In forwarding their hateful agenda, the Nazis often cited "traditional family values," Simon said.
Germany "can only maintain its masculinity if it exercises discipline, especially in love," the Nazi party wrote in 1928. It was responding to activists' efforts to eliminate or at least change a law from the 1800s that outlawed "indecency" between men.
The law did not include lesbians, even after the Nazis expanded it to include "simply looking" or "simply touching" as grounds for arrest and conviction. All women were considered vessels for childbirth; mothers who bore at least eight children were given gold crosses to wear in public.

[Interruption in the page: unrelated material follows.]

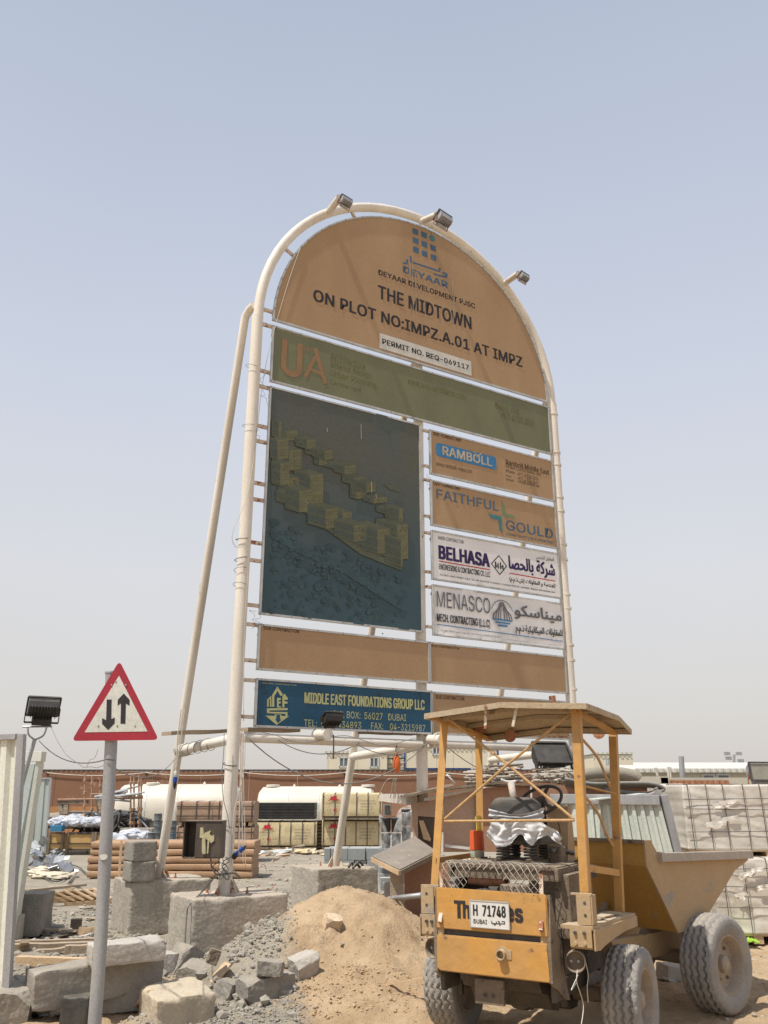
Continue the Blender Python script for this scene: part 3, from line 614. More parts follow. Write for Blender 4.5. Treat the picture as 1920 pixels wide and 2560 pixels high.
T(k, 'PILING CONTRACTOR', 5, (600, 24), (800, 30)); T(k, 'MIDDLE EAST FOUNDATIONS GROUP LLC', 5, (845, 137), (1557, 127), .03); T(k, 'P.O. BOX:  56027   DUBAI', 5, (1016, 222), (1447, 210)); T(k, 'TEL:  04-3434893', 5, (843, 274), (1182, 255)); T(k, 'FAX:    04-3215987', 5, (1240, 290), (1560, 272)); k.build('lettering', i_yel, b1, pf)
k = Print()
for q in ([(625, 160), (626, 118), (650, 95), (652, 160), (642, 160), (642, 112), (636, 122), (636, 160)], [(655, 160), (655, 92), (686, 40), (718, 85), (716, 95), (704, 96), (688, 66), (668, 98), (668, 160)], [(684, 108), (706, 108), (706, 120), (694, 122), (694, 130), (706, 130), (706, 140), (694, 142), (694, 156), (708, 158), (708, 166), (684, 164)],
          [(716, 164), (716, 98), (728, 82), (748, 110), (746, 120), (728, 118), (728, 128), (746, 130), (746, 142), (728, 142), (728, 164)], [(624, 170), (748, 168), (746, 180), (640, 182), (640, 190), (746, 192), (746, 216), (734, 214), (734, 202), (660, 200), (624, 198)],
          [(615, 212), (670, 214), (670, 205), (710, 206), (710, 214), (755, 216), (682, 268)]): k.poly(pl(5, q))
k.build('emblem', i_yel, b1, pf)
k = Print(); k.poly(pl(5, [(672, 232), (680, 232), (680, 208), (702, 208), (702, 236), (710, 236), (690, 258)])); k.build('emblem', m_blue, b1, pf2)
b2 = panel(2.97, 2.62, 5.61, 3.20, m_board, 'brown panel in the bottom row, mostly hidden by the dumper canopy'); k = Print(); T(k, 'SUB CONTRACTOR', 5, (1622, 108), (1780, 120), .01)
k = Print(); T(k, 'SUB CONTRACTOR', 11, (75, 52), (296, 42), .01); k.build('lettering', i_brown, b2, pf)
# floodlights on stub arms along the arch
def flood_head(parent, p, yaw, tilt, s=1., mats=None, bracket_to=None):
    """floodlight: sloping housing, fins, glass, hood rim, control gear box; faces local -Y"""
    hm, gm_ = mats or (m_galv, m_glass)
    rot = Matrix.Rotation(yaw, 4, 'Z') @ Matrix.Rotation(tilt, 4, 'X'); T0 = Matrix.Translation(Vector(p)) @ rot @ Matrix.Scale(s, 4)
    f = obj('floodlight', None or bpy.data.meshes.new('floodlight'), hm, parent) if False else None
    bm = B()
    prof = [(-.0, -.13), (0, .13), (.06, .125), (.13, .08), (.15, 0), (.13, -.08), (.06, -.125)]
    v0 = [bm.verts.new(T0 @ Vector((-.20, a, b))) for a, b in prof]; v1 = [bm.verts.new(T0 @ Vector((.20, a, b))) for a, b in prof]
    bm.faces.new(v0); bm.faces.new(v1[::-1])
    for i in range(len(prof)): bm.faces.new((v0[i], v1[i], v1[(i + 1) % len(prof)], v0[(i + 1) % len(prof)]))
    f = obj('floodlight', fixn(bm), hm, parent)
    bm = B()
    for a, b in (((-.215, -.145), (.215, -.145)), ((.215, -.145), (.215, .145)), ((.215, .145), (-.215, .145)), ((-.215, .145), (-.215, -.145))): bar(bm, (a[0], -.012, a[1]), (b[0], -.012, b[1]), .03, .024)
    for v in bm.verts: v.co = T0 @ v.co
    obj('rim', bm, m_dark if hm is not m_black else m_black, f)
    bm = B(); box(bm, (0, -.004, 0), (.39, .008, .25))
    for v in bm.verts: v.co = T0 @ v.co
    obj('glass', bm, gm_, f)
    bm = B()
    for i in range(9):
        bm = B(); box(bm, (-.16 + i * .04, .092, 0), (.006, .15, .18))
        for v in bm.verts: v.co = T0 @ v.co
        obj('cooling_fin', bm, hm, f)
    bm = B(); box(bm, (0, .10, -.16), (.26, .12, .09), bev=.01)
    for v in bm.verts: v.co = T0 @ v.co
    obj('gear_box', bm, hm, f)
    bm = B(); bar(bm, (-.225, .04, 0), (-.225, .09, -.2), .012, .03); bar(bm, (.225, .04, 0), (.225, .09, -.2), .012, .03); bar(bm, (-.225, .09, -.2), (.225, .09, -.2), .03, .012)
    for v in bm.verts: v.co = T0 @ v.co
    obj('yoke', bm, m_rust if hm is m_galv else hm, f)
    return f
for (bx, by), (hx, hy), ln, s in (((478, 172), (540, 98), .55, .50), ((905, 212), (985, 178), .5, .72), ((1290, 498), (1362, 448), .55, .50)):
    u, z = SP(1, bx, by); r = _ray(1, hx, hy); o = Vector((0, 0, CAM_H)); pp = Vector((P0.x, P0.y, 0)) - UB * ln; t = (pp - o).dot(UB) / r.dot(UB); q = o + r * t - P0; u2, z2 = q.dot(UX), o.z + r.z * t
    obj('lamp_arm', tube(B(), [(u, 0, z), (u2 - .03, -ln, z2 - .02)], .055, 14), m_cream, SG, 60)
    flood_head(SG, (u2 + .12 * s, -ln - .02, z2 - .06), R(180 + 12), R(-50), s)
u, z = SP(5, 945, 300)
bm = B(); bar(bm, (u - .06, -.30, z - .10), (u - .06, -.30, z + .06), .03, .01); obj('lamp_bracket', bm, m_dark, SG)
flood_head(SG, (u, -.34, z + .16), R(180), R(-60), .62, (m_black, m_glass))
# ================================================================== DUMPER
DA = Vector((1.20, 7.51, 0)); DPS = R(29.3); DRZ = R(90) - DPS
DE = Vector((math.sin(DPS), math.cos(DPS), 0)); DL = Vector((-math.cos(DPS), math.sin(DPS), 0))
DU = thing('site_dumper', 'dusty yellow site dumper with a patched canopy, parked beside the sand heap', 'dumper', tuple(DA), DRZ)
def RD(c, x, y, X=None, Yl=None, Zz=None):
    """photo point on a plane of the dumper's own frame -> local point"""
    r = _ray(c, x, y); o = Vector((0, 0, CAM_H))
    if X is not None: t = (DA + DE * X - o).dot(DE) / r.dot(DE)
    elif Yl is not None: t = (DA + DL * Yl - o).dot(DL) / r.dot(DL)
    else: t = (Zz - o.z) / r.z
    q = o + r * t - DA; return Vector((q.dot(DE), q.dot(DL), q.z))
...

Under Nazi rule, more than 100,000 gay men were arrested; 50,000 were imprisoned. Thousands went to concentration camps.
To avoid that fate, many gay men married, killed themselves or even castrated themselves, believing it would help them avoid prison, Simon said.
When the war ended, the law was not revoked, and some gay men who had suffered in concentration camps were rearrested. When Germany began reparations to Nazi victims in 1956, it did not include people sent to concentration camps because they were gay.
Only in 1990 did Germany fully abolish the law that made it possible to arrest gays, and in 2002 it pardoned men who had been convicted under that law during the Nazi regime.
Simon said 76 countries today criminalize sexual acts between people of the same sex; in seven countries, it is punishable by death.